End power consumers are most likely to experience a hike in the rates, mainly in the head of Fuel Cost Adjustment (FCA) while the government is going to provide relief in electricity tariff by Rs7.41 per unit in May, The News reported.
Due to lower water level in Tarbela and Mangla dams and dysfunctional Neelum-Jehlum project causing more reliance on costly thermal power generation, the likely hike in electricity rates is mainly because of less hydro generation in summer months.
This has been communicated by General Manager of National Power Control Centre (NPCC) during a public hearing here Tuesday on the FCA on the request submitted by Discos for March 2025.
The NPCC warned of expected hike in electricity rates during summer months due to reduced hydropower generation and increased reliance on expensive fuels.
The Central Power Purchasing Agency Guarantee Limited (CPPA-G) requested a negative adjustment of 3 paisa per unit in FCA. When combined with the previously approved 90 paisa per unit for April, May and June 2025, the net negative impact will be 50 paisa per unit.

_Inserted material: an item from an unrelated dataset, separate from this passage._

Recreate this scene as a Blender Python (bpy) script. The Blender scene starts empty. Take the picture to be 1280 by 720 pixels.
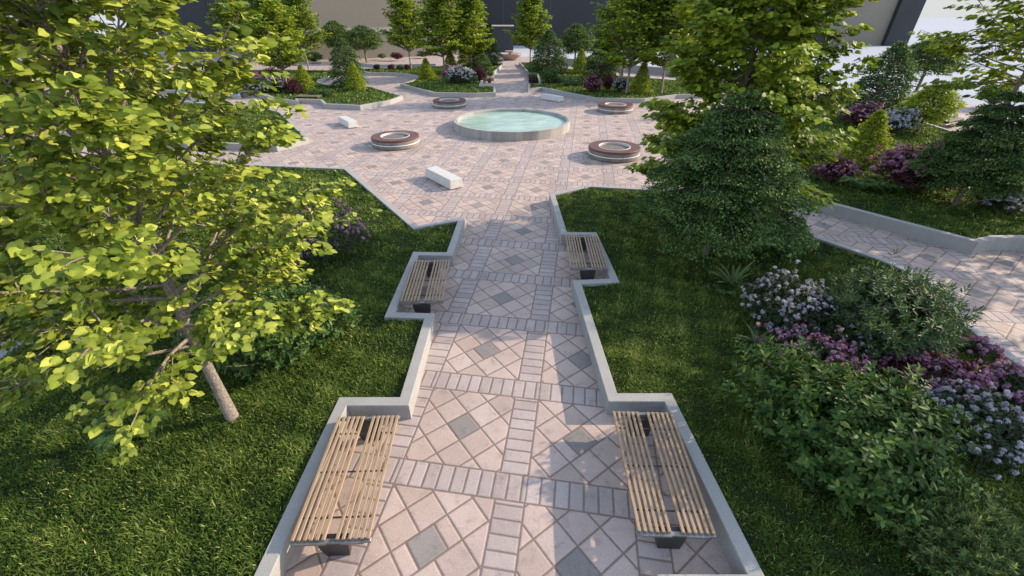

The NPCC General Manager clarified while there will be no shortage in power generation, FCA will increase due to use of costlier fuels.
The CPPA-G Chief Executive Officer, Rihan Akhtar, supported NPCC’s assessment regarding expected rise in FCA.
Arif Bilwani, an intervener from Karachi, raised several questions about government’s future power generation plans, FCA structure and arrangements made by the relevant agencies.
Amir Sheikh, another intervener, pointed out while captive power plants have been compelled to switch to national grid, freeing up indigenous gas and RLNG, particularly from Sindh and KPK, this gas has not been allocated to IPPs or other sectors.
As a result, he argued, the industry has not received any benefits in the form of increased FPA refunds. He questioned where the diverted gas is being used, emphasizing the industry should benefit from it through a higher FPA refund.